Jurisprudência TJ-RS - Apelação cível - Ação de retificação de registro civil - Conversão aos costumes muçulmanos - Acréscimo de apelidos

EMENTA

APELAÇÃO CÍVEL. AÇÃO DE RETIFICAÇÃO DE REGISTRO CIVIL. CONVERSÃO AOS COSTUMES MUÇULMANOS. ACRÉSCIMO DE APELIDOS. INDEFERIMENTO. Não estando presentes as hipóteses autorizadoras previstas no art. 57 da lei dos registros públicos para a modificação do nome da autora na forma pretendida, impunha-se o indeferimento do pleito. A conversão da autora à religião islâmica e aos costumes muçulmanos, embora relevante para a pessoa que os adotou, não constitui situação excepcional prevista em lei que justifique a inclusão dos apelidos pretendidos ao seu nome. APELAÇÃO DESPROVIDA. (TJRS - Apelação Cível nº 70039794748 - Carazinho - 7ª Câmara Cível - Rel. Des. André Luiz Planella Villarinho - DJ 15.06.2011)

ACÓRDÃO

Vistos, relatados e discutidos os autos.

Acordam os Magistrados integrantes da Sétima Câmara Cível do Tribunal de Justiça do Estado, à unanimidade, em desprover a apelação.

Custas na forma da lei.

Participaram do julgamento, além do signatário, os eminentes Senhores DES. JORGE LUÍS DALL´AGNOL (PRESIDENTE) E DR. ROBERTO CARVALHO FRAGA.

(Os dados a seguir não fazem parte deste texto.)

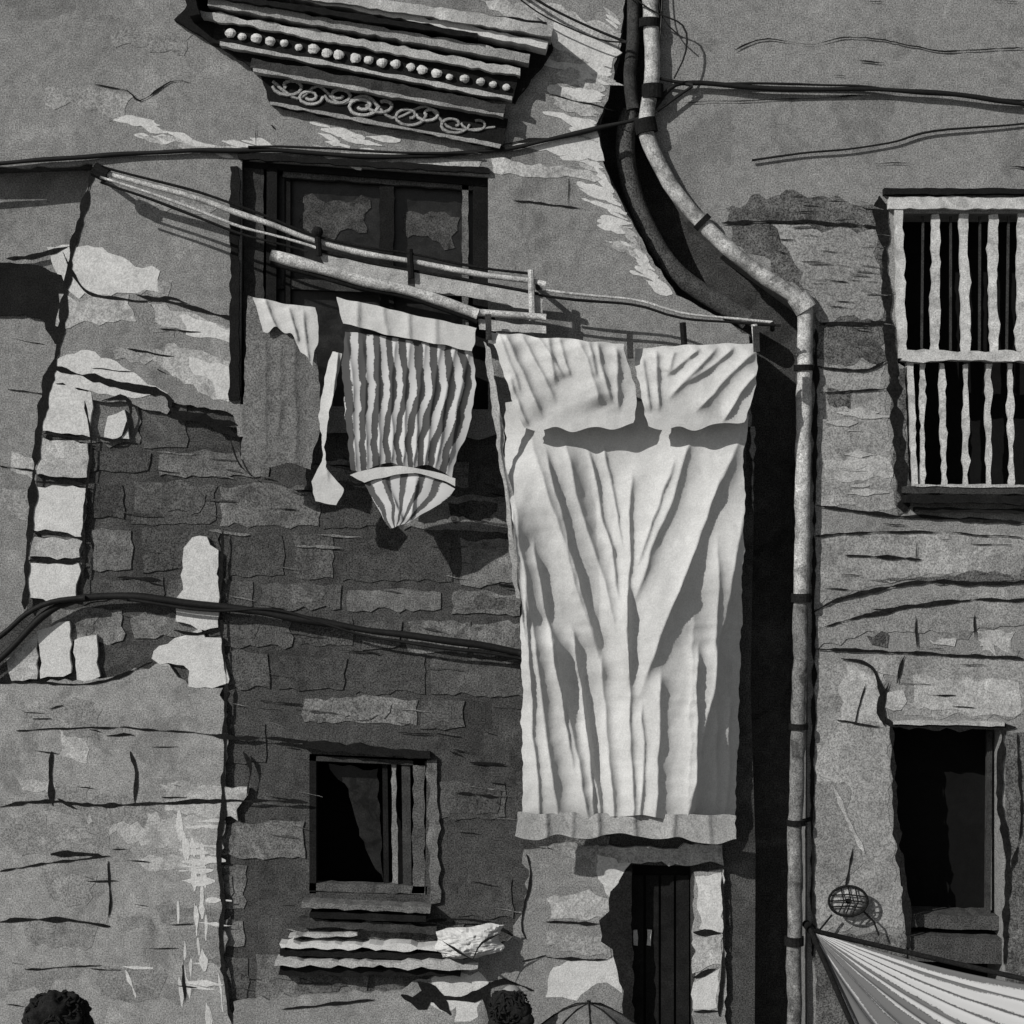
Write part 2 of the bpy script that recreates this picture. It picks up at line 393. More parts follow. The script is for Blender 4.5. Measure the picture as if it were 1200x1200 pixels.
b.bar((746,1094),(746,1112),5,-.12,.02,LT,1); b.bar((762,1094),(762,1112),4,-.12,.02,LT,1)
b.done()
# ================================================================ RIGHT HOUSE
RH=empty('rendered_house')
ledge=[(786,-200),(776,20),(770,100),(762,150),(778,200),(812,250),(852,292),(905,330),(946,360),(948,500),(946,900),(946,1400)]
wb=[(1052,250),(1330,250),(1330,575),(1066,578),(1060,430),(1052,425)]
dr=[(1045,848),(1174,852),(1176,1400),(1064,1400),(1062,1100),(1050,980)]
b=B('rendered_wall',RH); b.slab(ledge[:1]+[(1900,-200),(1900,1400)]+ledge[:0:-1],0,.5,PR,[wb,dr]); b.done()
b=B('building_body',RH); b.box(1.9,7.8,.57,6,0,9.6,BLK); b.done()
b=B('roof_eave',RH); b.box(1.3,7.9,-.4,6.2,9.62,9.85,DK); b.box(1.3,7.9,0,6,9.85,10.8,ST[1]); b.done()
b=B('plaster_stains_and_shade',RH)
def fr(poly,m,amp=4,d=.002): b.slab(rough(poly,amp,10),min(d,.007)*.6+eps()*1.2,.02,m)
fr([(850,240),(930,228),(1038,246),(1040,430),(1000,432),(955,420),(955,350),(905,318),(860,285)],DK,7)
fr([(905,262),(1030,270),(1034,372),(960,376),(940,330)],PR,7,.0068)
fr([(960,430),(1036,424),(1050,600),(958,592)],PL2,6); fr([(965,540),(1040,536),(1046,560),(970,562)],LT2,5,.0068); fr([(1040,430),(1062,430),(1066,600),(1050,606)],DK,5,.007)
fr([(955,622),(1200,626),(1300,626),(1300,672),(1080,676),(1000,690),(955,712)],PL2,4)
fr([(950,770),(1010,775),(1036,800),(1040,850),(1045,960),(1058,1090),(960,1090)],PL2,6); fr([(990,780),(1030,790),(1034,846),(985,848)],LT2,6,.0068)
fr([(1046,765),(1150,768),(1198,775),(1300,775),(1300,842),(1060,838)],PL2,5); fr([(1070,790),(1150,795),(1196,800),(1198,838),(1075,832)],LT2,6,.0068)
fr([(1178,856),(1300,856),(1300,1400),(1178,1400)],DK,3)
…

Porto Alegre, 08 de junho de 2011.

DES. ANDRÉ LUIZ PLANELLA VILLARINHO- Relator.

RELATÓRIO

DES. ANDRÉ LUIZ PLANELLA VILLARINHO (RELATOR)

Trata-se de apelação interposta por Maria R.K., nos autos da ação de retificação de registro civil que move, contra a sentença de fl. 48 e v. que indeferiu o seu pedido.

Sustenta a autora na apelação (fl. 50-56) que vem de uma família cigana e de tradição muçulmana, porém, foi entregue para adoção assim que nasceu, sendo criada por um casal brasileiro. Na adolescência passou a questionar suas origens, tendo descoberto que foi fruto do amor proibido entre seu pai árabe e sua mãe espanhola. Somente após a morte dos seus pais adotivos é que se sentiu livre para buscar sua verdadeira origem.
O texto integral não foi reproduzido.